• Short task: Skip every picture and transcribe the remaining material exactly.

• Recorded data:
= = = =

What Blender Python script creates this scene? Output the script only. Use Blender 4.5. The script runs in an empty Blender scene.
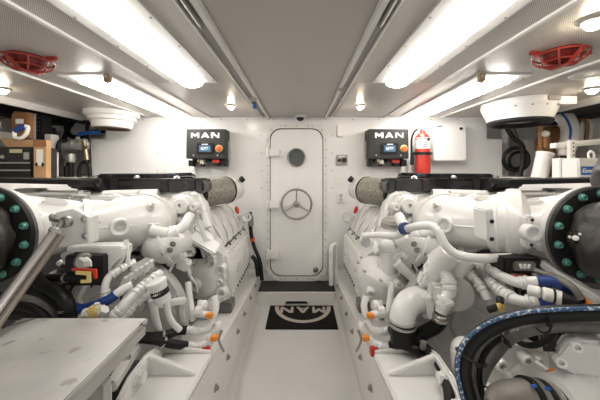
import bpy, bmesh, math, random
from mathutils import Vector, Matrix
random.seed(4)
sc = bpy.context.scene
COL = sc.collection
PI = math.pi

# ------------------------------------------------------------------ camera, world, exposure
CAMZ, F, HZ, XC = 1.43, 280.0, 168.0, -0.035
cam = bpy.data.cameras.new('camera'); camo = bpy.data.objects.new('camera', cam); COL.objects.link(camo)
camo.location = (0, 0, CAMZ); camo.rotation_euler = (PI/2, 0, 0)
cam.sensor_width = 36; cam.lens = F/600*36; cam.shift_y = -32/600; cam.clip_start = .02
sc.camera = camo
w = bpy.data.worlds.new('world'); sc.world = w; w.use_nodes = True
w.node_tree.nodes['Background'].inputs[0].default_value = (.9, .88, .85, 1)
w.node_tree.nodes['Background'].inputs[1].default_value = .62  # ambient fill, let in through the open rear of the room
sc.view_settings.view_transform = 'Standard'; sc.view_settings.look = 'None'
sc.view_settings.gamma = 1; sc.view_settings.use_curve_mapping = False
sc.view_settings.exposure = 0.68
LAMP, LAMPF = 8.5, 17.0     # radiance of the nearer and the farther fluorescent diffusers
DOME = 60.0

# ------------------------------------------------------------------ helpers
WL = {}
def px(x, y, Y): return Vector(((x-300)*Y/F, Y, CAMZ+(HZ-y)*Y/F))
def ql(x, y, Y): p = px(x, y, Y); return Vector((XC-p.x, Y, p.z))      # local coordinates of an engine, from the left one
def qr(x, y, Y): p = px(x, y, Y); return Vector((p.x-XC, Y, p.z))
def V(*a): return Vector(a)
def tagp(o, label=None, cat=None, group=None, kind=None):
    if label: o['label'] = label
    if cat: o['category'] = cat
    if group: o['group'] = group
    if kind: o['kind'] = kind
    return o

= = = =

• Result below:
What Blender Python script creates this scene? Output the script only. Use Blender 4.5. The script runs in an empty Blender scene.
import bpy, bmesh, math, random
from mathutils import Vector, Matrix
random.seed(4)
sc = bpy.context.scene
COL = sc.collection
PI = math.pi

# ------------------------------------------------------------------ camera, world, exposure
CAMZ, F, HZ, XC = 1.43, 280.0, 168.0, -0.035
cam = bpy.data.cameras.new('camera'); camo = bpy.data.objects.new('camera', cam); COL.objects.link(camo)
camo.location = (0, 0, CAMZ); camo.rotation_euler = (PI/2, 0, 0)
cam.sensor_width = 36; cam.lens = F/600*36; cam.shift_y = -32/600; cam.clip_start = .02
sc.camera = camo
w = bpy.data.worlds.new('world'); sc.world = w; w.use_nodes = True
w.node_tree.nodes['Background'].inputs[0].default_value = (.9, .88, .85, 1)
w.node_tree.nodes['Background'].inputs[1].default_value = .62  # ambient fill, let in through the open rear of the room
sc.view_settings.view_transform = 'Standard'; sc.view_settings.look = 'None'
sc.view_settings.gamma = 1; sc.view_settings.use_curve_mapping = False
sc.view_settings.exposure = 0.68
LAMP, LAMPF = 8.5, 17.0     # radiance of the nearer and the farther fluorescent diffusers
DOME = 60.0

# ------------------------------------------------------------------ helpers
WL = {}
def px(x, y, Y): return Vector(((x-300)*Y/F, Y, CAMZ+(HZ-y)*Y/F))
def ql(x, y, Y): p = px(x, y, Y); return Vector((XC-p.x, Y, p.z))      # local coordinates of an engine, from the left one
def qr(x, y, Y): p = px(x, y, Y); return Vector((p.x-XC, Y, p.z))
def V(*a): return Vector(a)
def tagp(o, label=None, cat=None, group=None, kind=None):
    if label: o['label'] = label
    if cat: o['category'] = cat
    if group: o['group'] = group
    if kind: o['kind'] = kind
    return o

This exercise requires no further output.